Летописец в рассказе об устроении Печерского монастыря, в ПВЛ под 1051 годом, говорит: «Ибо много монастырей устроено царями и боярами и от богатства, но не такие они, как те, что поставлены слезами, постом, молитвою, бессонными ночами. Антоний ведь не имел ни золота, ни серебра, но достиг всего слезами и постом, как я уже говорил».
Нил и стоявшие за него Белозерские пустынники говорили об истинном смысле и назначении иночества. Скитское миросозерцание Нила все сполна было против монастырского землевладения. Его возмущали, как он писал, эти монахи, кружащиеся ради стяжаний; по их вине жизнь монашеская, некогда превожделенная, стала «мерзостной». Проходу нет от этих лжемонахов в городах и весях; домовладельцы смущаются и негодуют, видя, как бесстыдно эти «прошаки» толкутся у их дверей. Нил и стал умолять великого князя, чтобы у монастырей сел не было, а жили бы чернецы по пустыням и кормились бы своим рукоделием.
Иосиф ссылался на примеры из истории Восточной и Русской Церкви и при этом высказал такой ряд практических соображений: «Если у монастырей сел не будет, то как честному и благородному человеку постричься, а если не будет доброродных старцев, откуда взять людей на митрополию, в архиепископы, епископы и на другие церковные властные места?» [Ключевский В.О.: Том 2, С. 382. История России, С. 21775].

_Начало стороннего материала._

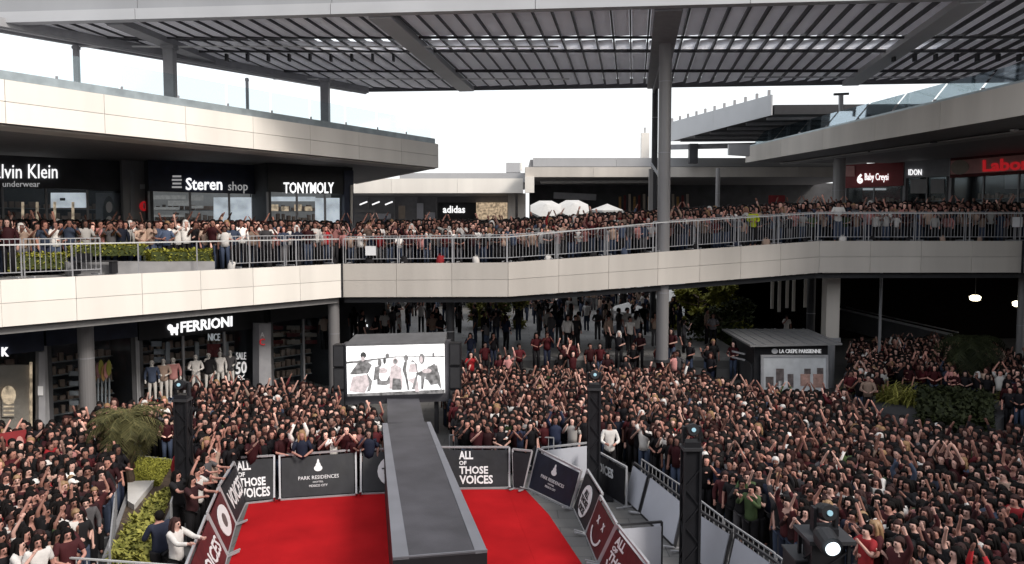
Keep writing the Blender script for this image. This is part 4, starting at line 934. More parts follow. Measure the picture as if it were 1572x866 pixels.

Итак, если не будет честных и благородных старцев, то и вера поколеблется. Этот силлогизм впервые высказывался при обсуждении церковно-практического вопроса. Церковные авторитеты не ставили монастырям задачи быть питомниками и рассадниками высших церковных иерархов и не признавали непременным оплотом веры иерархию родовитого происхождения, как это было в Польше.